I'm not a lawyer but I would disagree wth reading that broadly. Prof. Rothstein seems to be saying that Article II is granting the power to be a dictator which in no way it does. "Commander in Chief" means that the President is the head of the US military in addition to being the civillian chief executive of the US government. Military officers though are still subject to the law, even civillian law, and cannot act with impunity. Further Prof Rothstein writes: "The Constitution in the granting clause of Article 2 that grants him (The President) quote "the Executive Power of the United States" and it doesn't put a limitation on that" The key term is "the Executive power" which is factually correct and since it is the Executive branch he does have the Executive power with no built in limitation since he is the chief the executive. What the executive is limited by though is those powers not specifically granted to it under the Constitution since those aren't Executive Powers. Again the President isn't a dictator and while he is the granted all of the powers of the Executive Branch that he is still bound by the the other branches under the Constitution. If you read further though he says, "incorporate a power to do the things that are necessary to safeguard this country from foreign attack and to conduct foreign and international relations" the problem with the current wiretapping situation is that the wiretapping has been conducted on domestic subjects in addition to foreign subjects. Even if the Constitution grants the President power as Prof. Rothstein states this is limited to foreign affairs not domestic. Finally the President has cited the Congressional authorization for action in Afghanistan (Afghanistan Freedom Support Act of 2002) and taking a look at it I don't see anything there that empowers the President to overstep the bounds of the FISA law. http://frwebgate.access.gpo.gov/cgi-bin/getdoc.cgi?dbname=107_cong_public_laws&docid=f:publ327.107 So again this argument that it is Constitutional for the President to act as a dictator and subvert law or COngress through fiat just because he believes he is acting in the best interests of the US is patently wrong. No where in the Constitution does it grant the President such power nor in the act that the GW Bush claims to grant the President that power.
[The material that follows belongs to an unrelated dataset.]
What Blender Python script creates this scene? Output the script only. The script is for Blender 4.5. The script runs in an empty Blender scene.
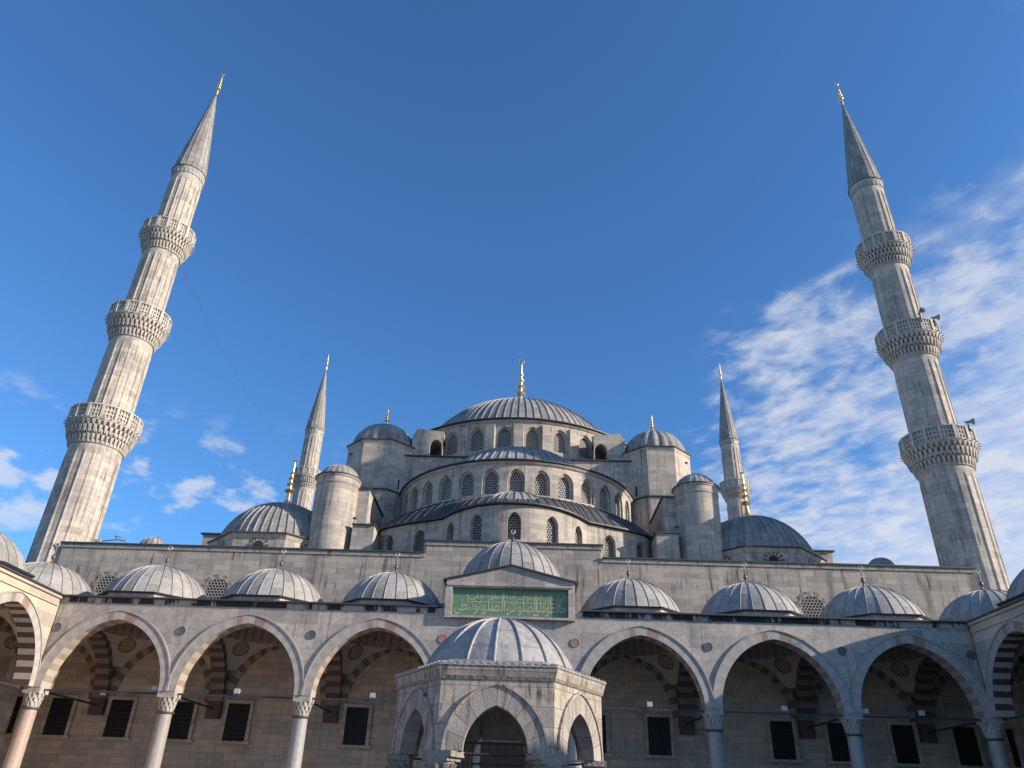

It doesn't at all. It grants the President the office of Commander in Chief, not dictator, and it also empowers the President to grant pardons and reprieves which the President cannot use on himself. For those who haven't bothered to read it Once again no where in there does it say the President can subvert the law or Congress.
No, Granting Clause is a magical being who lives in the South Pole and flys around on a magic sleigh full of magic unspecified powers for presidents ONLY, and grants them to presidents whenever they covertly circumvent the law. He granted some powers to Nixon too, but unfortunately he was on the naughty list and he only got a lump of coal. Though he did get Henry to pray with him. Either that or it allows free admission to Grant's Tomb for presidents only Whoopee!